The two leaders said they had heart to heart discussions on all issues. "We had an open and candid discussion and we have consensus on all issues that we have been discussing before and the issues that confront Pakistan today," Sharif said.

Sharif said, "We are gearing up the party and preparing for the elections. We are a major political party and we have every right to contest elections. We are not running away from elections. Our demand is that Pakistan must have free and fair elections in 2007."

At the same time, he said they were holding discussions with other political parties who believe in democracy, rule of law and the Constitution of 1973.

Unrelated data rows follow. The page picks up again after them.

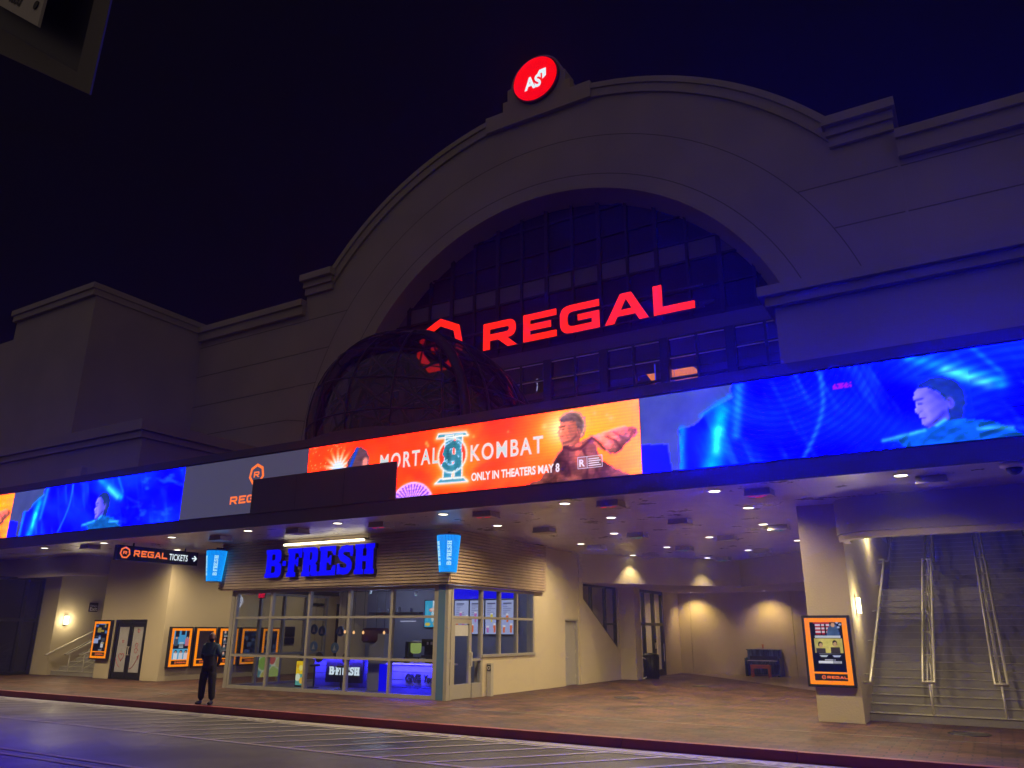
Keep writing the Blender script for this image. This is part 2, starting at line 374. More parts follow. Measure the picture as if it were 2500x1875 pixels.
S_line = [(.66, .66), (.64, .78), (.55, .86), (.40, .885), (.24, .86), (.15, .77), (.15, .67), (.22, .58), (.36, .52), (.50, .45), (.57, .35), (.56, .23), (.48, .14), (.34, .115), (.18, .14), (.09, .22), (.07, .34)]
def sp(x): return [(x, 0), (x, .14), (x + .05, .17), (x + .05, .83), (x, .86), (x, 1)]
SLAB = {'B': (.80, [rnd(sp(0) + [(.76, 1, .2), (.76, .54, .12), (.66, .52), (.81, .48, .12), (.81, 0, .22)]), rnd([(.30, .62), (.30, .83), (.48, .83, .07), (.48, .62, .07)]), rnd([(.30, .17), (.30, .41), (.51, .41, .08), (.51, .17, .08)])]),
        '.': (.16, [rect(0, .16, .40, .57)]),
        'F': (.70, [[(0, 0), (0, .14), (.06, .17), (.06, .83), (0, .86), (0, 1), (.70, 1), (.70, .66), (.60, .66), (.52, .82), (.36, .82), (.36, .60), (.44, .60), (.48, .68), (.54, .68), (.54, .36), (.48, .36), (.44, .44), (.36, .44), (.36, .17), (.44, .14), (.44, 0)]]),
        'R': (.76, [rnd(sp(0) + [(.72, 1, .2), (.72, .48, .12), (.62, .44), (.70, .36), (.70, .17), (.78, .14), (.78, 0), (.48, 0), (.42, .10), (.42, .36), (.34, .40), (.34, .17), (.40, .14), (.40, 0)]), rnd([(.34, .56), (.34, .83), (.46, .83, .08), (.46, .56, .08)])]),
        'E': (.78, [[(0, 0), (0, .14), (.06, .17), (.06, .83), (0, .86), (0, 1), (.75, 1), (.75, .68), (.66, .68), (.58, .83), (.36, .83), (.36, .60), (.46, .60), (.50, .68), (.56, .68), (.56, .36), (.50, .36), (.46, .44), (.36, .44), (.36, .17), (.58, .17), (.68, .34), (.78, .34), (.78, 0)]]),
        'S': (.72, [strokepoly(S_line, [.10, .16] + [.23] * 13 + [.16, .10]), [(.60, .98), (.69, .98), (.69, .62), (.60, .62)], [(.02, .02), (.11, .02), (.11, .38), (.02, .38)]]),
        'H': (.86, [[(0, 0), (0, .14), (.05, .17), (.05, .83), (0, .86), (0, 1), (.40, 1), (.40, .86), (.34, .83), (.34, .60), (.52, .60), (.52, .83), (.46, .86), (.46, 1), (.86, 1), (.86, .86), (.81, .83), (.81, .17), (.86, .14), (.86, 0), (.46, 0), (.46, .14), (.52, .17), (.52, .42), (.34, .42), (.34, .17), (.40, .14), (.40, 0)]])}
SLAB_X = [('B', 0), ('.', .87), ('F', 1.10), ('R', 1.85), ('E', 2.66), ('S', 3.50), ('H', 4.30)]
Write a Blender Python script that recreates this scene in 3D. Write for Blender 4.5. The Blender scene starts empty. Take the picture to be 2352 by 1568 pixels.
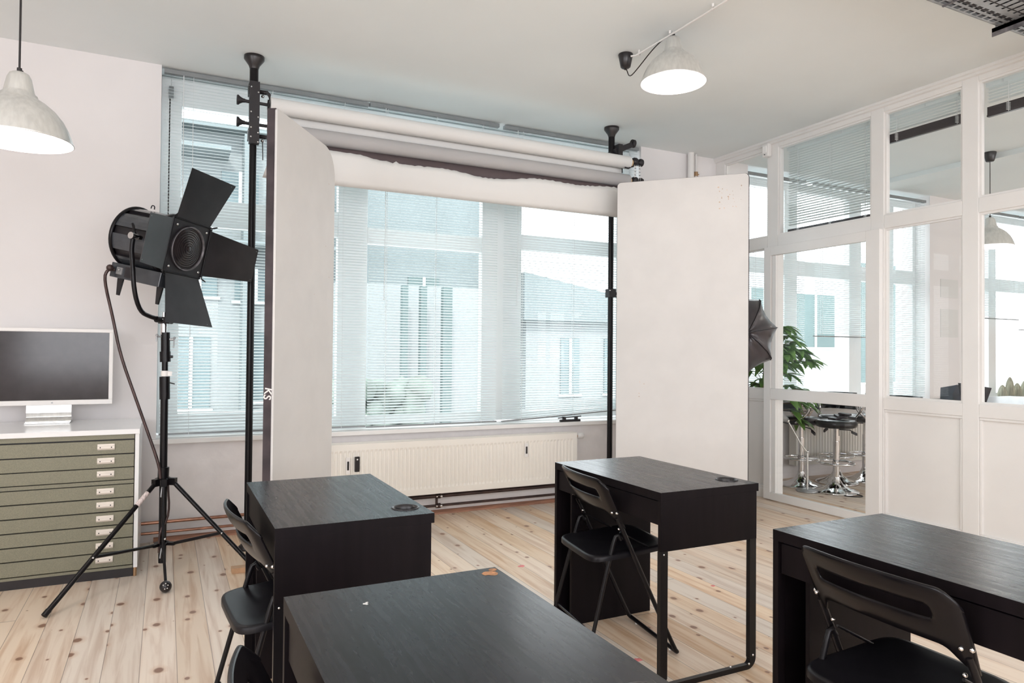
import bpy, math, random
from math import sin, cos, pi, radians, sqrt
from mathutils import Vector, Matrix
random.seed(7)
sc = bpy.context.scene
COL = sc.collection

# ---------------------------------------------------------------- camera
cam_d = bpy.data.cameras.new('camera'); cam = bpy.data.objects.new('camera', cam_d); COL.objects.link(cam)
cam_d.sensor_width = 36.0; cam_d.lens = 1606.0 / 2352.0 * 36.0
yaw, pit, rol = radians(-26.4), radians(0.85), radians(0.5)
F = Vector((-sin(yaw)*cos(pit), cos(yaw)*cos(pit), sin(pit)))
r0 = Vector((cos(yaw), sin(yaw), 0)); u0 = r0.cross(F)
R_ = r0*cos(rol) + u0*sin(rol); U_ = u0*cos(rol) - r0*sin(rol)
m = Matrix((R_, U_, -F)).transposed().to_4x4(); m.translation = Vector((0, 0, 1.28))
cam.matrix_world = m; cam_d.clip_start = 0.05; cam_d.clip_end = 200
sc.camera = cam

# ---------------------------------------------------------------- world, sun, window and fill light, exposure
w = bpy.data.worlds.new('overcast'); sc.world = w; w.use_nodes = True
wb = w.node_tree.nodes['Background']
wb.inputs[0].default_value = (0.93, 0.96, 1.0, 1); wb.inputs[1].default_value = 5.0
sd = bpy.data.lights.new('sun', 'SUN'); sd.energy = 3.0; sd.angle = radians(4); sd.color = (1.0, 0.97, 0.94)
so = bpy.data.objects.new('sun', sd); COL.objects.link(so); so.rotation_euler = (radians(52), 0, radians(-25))

def area(name, loc, target, sx, sy, power, color=(1, 1, 1)):
    d = bpy.data.lights.new(name, 'AREA'); d.shape = 'RECTANGLE'; d.size = sx; d.size_y = sy
    d.energy = power; d.color = color
    o = bpy.data.objects.new(name, d); COL.objects.link(o); o.location = loc
    o.rotation_euler = (Vector(target)-Vector(loc)).to_track_quat('-Z', 'Y').to_euler()
    return o
# left window light read from the floor shadows, the other two added as fill
area('rear_fill_light', (0.8, -3.40, 1.75), (0.8, 0, 2.5), 5.6, 1.8, 180, (0.96, 0.98, 1.04))  # unseen fill added behind the camera, the rear wall has no window
area('left_window_light', (-3.10, -0.6, 1.75), (0, -0.6, 2.3), 3.6, 1.8, 95, (0.96, 0.98, 1.04))
area('meeting_fill_light', (8.2, -3.40, 1.75), (8.2, 0, 3.2), 5.5, 1.8, 200, (0.97, 0.98, 1.02))  # added to brighten the meeting room, no window is built there

sc.cycles.transparent_max_bounces = 32; sc.cycles.max_bounces = 12; sc.cycles.diffuse_bounces = 7; sc.cycles.glossy_bounces = 6
sc.cycles.sample_clamp_indirect = 10; sc.cycles.use_denoising = True; sc.cycles.caustics_reflective = False; sc.cycles.caustics_refractive = False
sc.view_settings.view_transform = 'Standard'; sc.view_settings.look = 'None'
sc.view_settings.exposure = 0.0; sc.view_settings.gamma = 1.0; sc.view_settings.use_curve_mapping = False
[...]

"So there is no problem in talking to them, trying to arrive at a joint platform to get the result (ouster of Musharraf).

Bhutto said, "We have certain issues that pertain to dictatorship. We have certain issues, which pertain to military intervention in the politics of Pakistan. We do not see eye to eye with Musharraf on such issues."

Asked whether he would have the support of the armed forces, Sharif said there is a difference between armed forces and Musharraf who wants to perpetuate his regime with the help of armed forces. Musharraf is misusing the armed forces. Our strength is the people of Pakistan."

Bhutto said she was greatly concerned about the regrouping of and reorganisation of Taliban in the tribal areas of Pakistan.

"As a Pakistani, I am deeply concerned that the Al-Qaeda leader Osama bin Laden is suspected to be holed up in the tribal belt of Afghanistan-Pakistan.

I envisage, a Pakistan working with the Karzai government to help bring democracy in the region, establish peace with its neighbour India, internally from the threats of militants who have been bombing diplomatic missions, churches mosques and killing people randomly in the cities. As an analyst said Pakistan is on the edge of chaos," she added.